Marissa Paternoster says the only time she ever weighed in on album sequencing was when she pushed for “Glass House” to lead off All At Once . That gives her a perfect lifetime shooting percentage. “Glass House” is one of the best opening tracks in recent memory, and it’s also the best song Screaming Females ever wrote. It takes its time getting going, spending much of its first two-thirds locked to Abbate’s insistent bass part. Paternoster’s main riff is simple, and it only comes in intermittently, punctuating the bass line. Mostly, she sticks to squiggly little figures that roil beneath her vocals. There’s not even a guitar solo on “Glass House,” which makes me feel insane for calling it the best Screaming Females song.

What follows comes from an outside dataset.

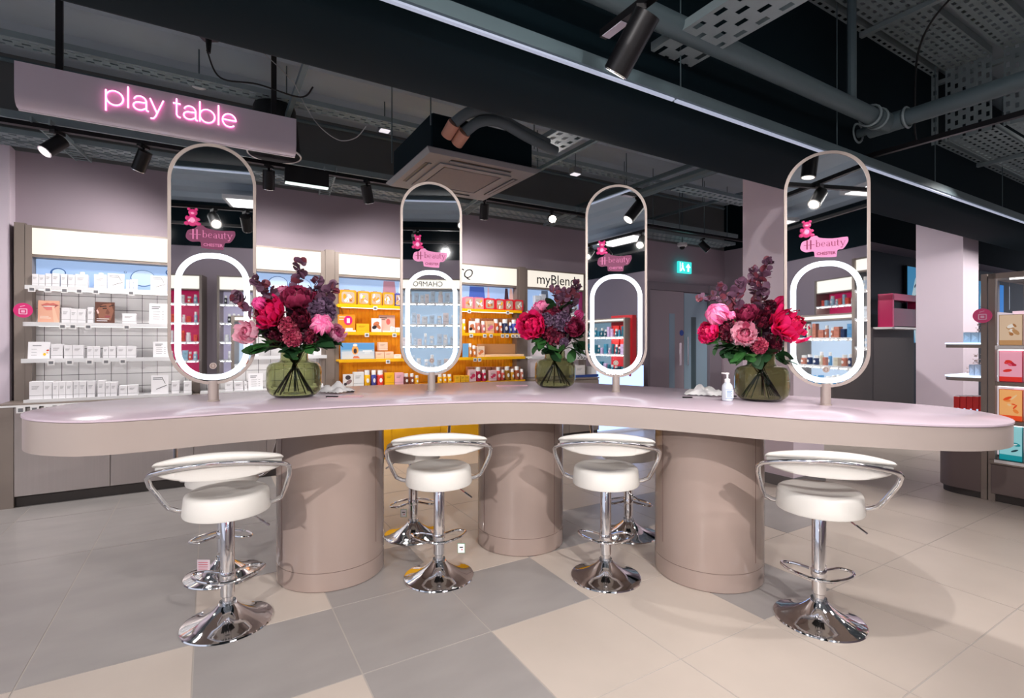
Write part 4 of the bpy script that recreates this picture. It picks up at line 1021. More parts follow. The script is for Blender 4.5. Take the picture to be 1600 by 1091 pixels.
V = 5.83; z = 1.217; wt = 'third shelf, far left white unit'
prod('card', 43, 77.5, 534.2, V, z, WH, wt, cn='white card with coloured dots', art='dots', lean=.15)
for a, b, c in ((79.5,98,538),(100,113,539.5),(113.4,130,539.5),(136,146,541.4),(146.3,156,541.4),(161,169.2,541.4),(169.7,181,541.4),(182.8,197,541),(197.4,212,541)): prod('carton', a, b, c, V, z, WH, wt, cn='white')
prod('card', 239, 264, 534, V, z, WH, wt, cn='white text', art='text', lean=.1)
V = 5.73; z = .878; wt = 'riser tray, far left counter'
for a, b, c in ((45.5,67.3,596.6),(67.8,81,596.6),(82.2,91.5,597.3),(91.9,102.5,596.6),(103,113.7,596.6),(114.5,123,596),(123.4,134.8,596),(136,148,596),(152.5,163.8,595),(164.5,172.3,597.6),(172.7,182.5,597.6),(186,199,603),(199.7,215,602)): prod('carton', a, b, c, V, z, WH, wt, cn='white', d=.1)
prod('card', 236, 263, 586.5, V, z, WH, wt, cn='white drawing', art='line', lean=.1)
V = 5.73; wt = 'riser tray behind leftmost vase'
for a, b, c in ((268,280,596),(287,299,596),(352,364,597),(366,380,597),(382,386,597),(497,505,600)): prod('carton', a, b, c, V, z, WH, wt, cn='white', d=.1)
prod('card', 388, 411, 583.5, V, z, WH, wt, cn='white text', art='text', lean=.1)
V = 5.88; wt = 'second shelf behind leftmost bouquet'
for a, b, c in ((400,412,482),(414,428,484),(446,458,480),(486,500,484)): prod('carton', a, b, c, V, 1.531, WH, wt, cn='white')
wt = 'third shelf behind leftmost bouquet'
for a, b, c in ((396,404,541),(478,488,545),(490,502,545)): prod('carton', a, b, c, 5.83, 1.217, WH, wt, cn='white')
wt = 'top shelf behind leftmost bouquet'
prod('card', 398, 411, 444, 5.93, 1.851, WH, wt, cn='white text', art='line', lean=.1)
for a, b, c in ((425,436,446),(437,446,446)): prod('carton', a, b, c, 5.93, 1.851, WH, wt, cn='white')
# yellow left
V = 5.91; z = 1.786; wt = 'top shelf, left yellow unit'
AM = (226, 150, 30)
for a, b, c in ((530.4,557,452.5),(559,577.7,454.6),(578.7,596.7,455.6),(598.3,616.3,456.5)): prod('case', a, b, c, V, z, AM, wt, cn='amber')
prod('case', 617.6, 627, 458, V, z, (70, 76, 160), wt, cn='blue')
V = 5.88; z = 1.474; wt = 'second shelf, left yellow unit'
prod('card', 527.8, 554.6, 492, V, z, (245, 150, 40), wt, cn='orange offer', art=orange_ad)
prod('carton', 557, 577, 506, V, z, (248, 190, 30), wt, cn='yellow')
prod('card', 580.5, 596, 497.6, V-.01, z, (240, 236, 236), wt, cn='crouching figure photo', art=girl)
prod('card', 592, 617, 492.7, V+.06, z, (226, 176, 160), wt, cn='peach', art=peachad)
prod('carton', 597.5, 610, 517, V, z, (246, 244, 242), wt, cn='flat white', d=.08); prod('carton', 611, 617, 511, V-.005, z, (246, 244, 242), wt, cn='small white'); prod('carton', 618, 625, 512, V, z, (246, 244, 242), wt, cn='low white')
prod('carton', 529, 556, 516.3, V-.012, z, (250, 248, 246), wt, cn='thin white', d=.008)
V = 5.84; z = 1.166; wt = 'third shelf, left yellow unit'
prod('card', 532.5, 585.4, 535.8, V, z, (130, 180, 220), wt, cn='blue beach photo', art=beach, lean=.06)
for a, b in ((587,600),(600.8,614.8)): prod('carton', a, b, 549.8, V, z, (250, 206, 180), wt, cn='peach')
ua, ub, h = place_px(591.7, 605.8, 538.5, V, z+.098)
make('carton', S((ua+ub)/2, V, z+.0995), TH, ub-ua, .094, (250, 206, 180), 'stacked on two others, '+wt, cn='peach')
prod('carton', 615.6, 627, 554, V, z, (246, 240, 236), wt, cn='white', d=.08)
V = 5.80; z = .858; wt = 'yellow counter left of second mirror'
prod('card', 536, 551.5, 585, V, z, (240, 236, 232), wt, cn='floral', art=floral)
prod('carton', 552.6, 568.6, 581.5, V, z, (240, 240, 240), wt, cn='white')
for a, b, c, cn in ((569.5,580,(248,184,20),'yellow'),(580.7,589.2,(66,74,160),'blue'),(589.8,600.8,(230,66,54),'red')): prod('bottle', a, b, 579, V, z, c, wt, cn=cn+' white capped')
prod('carton', 601.8, 616, 582.6, V, z, (248, 186, 20), wt, cn='yellow'); prod('carton', 617, 630.6, 582.6, V, z, (248, 184, 196), wt, cn='pink')
for a, b, c, cn in ((631.5,640,(120,70,56),'brown'),(641,648,(150,84,60),'rust brown'),(649,655.5,(240,180,40),'amber')): prod('bottle', a, b, 584 if cn != 'amber' else 587, V, z, c, wt, cn=cn)
V2_ = 5.95
for k in range(5): prod('carton', 560+k*9, 568+k*9, 577.5, V2_, z, (224, 160, 110), 'back row, '+wt, cn='tan')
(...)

Instead, it’s all about the crescendo, which takes up the final 70 seconds of the song. “My life in this glass house/ Impossible to get out,” Paternoster sings over and over, with paranoiac intensity. Everything around that refrain steadily gets bigger and louder and denser. Dougherty adds more drums to his insistent, pulsing pattern. The guitars and bass begin to swell and merge into a Sabbathian wall of sound. A cello comes in, just loud and long enough for you to notice it. Claustrophobia starts to set in. The tension finally breaks as the song reaches its final moments, and Paternoster finishes her last repetition of the line a cappella. Only then can you move on and hear the rest of what All At Once has in store. It’s the most exhilarating moment in a discography full of them, and it’s the moment I’ll think about most when I remember this band’s breathtaking power.